If there was a moment that defined Anderson’s newfound success, it did not come during his miraculous 1996 season but five years earlier, that day back in 1991 when he contemplated playing in Japan before accepting a crushing demotion to Triple-A Rochester. At that moment, he decided he would no longer be the hitter baseball wanted him to be, but the hitter he believed he was. He would swing hard. He would swing for power. His manager in Rochester, Greg Biagini, told him to be a contact hitter who took pitches and hit the ball the other way, as leadoff hitters should. Anderson was no big man, argued Biagini, so it
was essential that he play the little man’s game. His manager wanted him to move runners over, to bunt and sacrifice in a league that increasingly seemed to have little respect for such skills. Hitting all of .203 at the time, Brady Anderson nevertheless decided that if he were to fail, he would do so his way. “I just want one favor from you,” Anderson told Biagini. “I want to hit cleanup.
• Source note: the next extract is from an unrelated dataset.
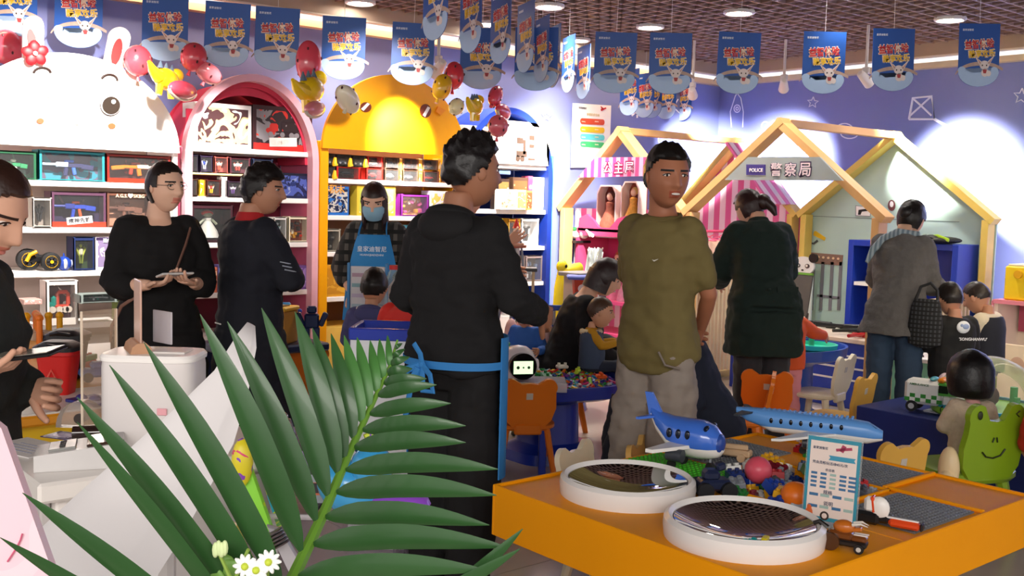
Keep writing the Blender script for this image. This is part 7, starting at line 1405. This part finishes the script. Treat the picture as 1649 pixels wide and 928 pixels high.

I’m tired of this bunting bull. I’m not doing it anymore.”
His workouts increased. Already well built, Anderson became one of the first leadoff hitters who lifted weights before and after games. Anderson would also lift in the offseason. That type of approach with the weights had always been discouraged for baseball players in general, but in recent years had been grudgingly accepted for cleanup hitters. The results were revealing. Having never hit higher than .231 in the majors, Anderson returned to the Orioles in 1992 and raised his batting average by forty points over the previous season. He scored 100 runs for the first time in his career and hit 21 home runs despite having hit just 10 homers over four previous seasons. He also struck out 98 times, a remarkable figure for a leadoff hitter. The next year, he struck out 99 times.
Bob Watson, who in 1996 was the general manager of the New York Yankees, was taken by Brady Anderson’s year, and viewed the accomplishment with equal parts awe and skepticism. Watson had played nineteen seasons in the majors and couldn’t believe what he was seeing. He had been a hitting coach in the big leagues, but had never seen a leadoff hitter attack the baseball so violently, as if he were a power hitter. In 1982, Rickey Henderson struck out 94 times while leading off for Oakland, but he also walked 116 times and broke Lou Brock’s single-season stolen-base record by swiping 130 bags. Henderson hit for power, but always had a keen batting eye, and by the time he reached his prime, he had reduced his strikeout totals considerably. Anderson’s only true precursor was Bobby Bonds, who combined 30-home-run power with record-setting strikeout totals as the Giants’ leadoff hitter in the early ’70s. But Bonds was a man before his time. In 1970, when Bonds struck out a record 189 times, baseball was not ready for a high-strikeout, high-power man at the top of the lineup, despite Bonds’s protestation, “I’m going to make 250 outs a year. How I do it is my business.”